Poetry. Literary Nonfiction. Comprised of both poetry and essays, Joseph Bradshaw's IN THE COMMON DREAM OF GEORGE OPPEN makes its premise to imagine what bodies of work might exist in Oppen's fabled 25-year silence. By turns, the book forcefully projects a singularly fabricated biography onto the figure of Oppen, then self-reflexively retracts, divagating through a poet's desire for mentorship and community. Bringing in everything from ruminations on blurry memories of Idaho's landscape, to dialogues held across centuries and continents with the likes of figures such as the Elephant Man, IN THE COMMON DREAM OF GEORGE OPPEN brushes up against the fragile boundary between the finished and the unfinished poem, or a finished or unfinished life.

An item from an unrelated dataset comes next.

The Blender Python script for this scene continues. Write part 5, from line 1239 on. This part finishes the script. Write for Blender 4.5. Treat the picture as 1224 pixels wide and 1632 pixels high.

Author City: BROOKLYN, NY USA
Joseph Bradshaw was born in Idaho and spent an itinerant childhood along the west coast. He was a founding editor of FO(A)RM Magazine, and for several years co-curated the Spare Room reading series in Portland, OR. He has previously published two chapbooks, The Way Birds Become (Weather Press, 2007), and This Ocean, or Oppen Series (Cannibal Books, 2008). After earning an MFA at the Iowa Writers' Workshop, he now lives in Brooklyn, NY, where he works as an archivist for the Byrd Hoffman Watermill Foundation.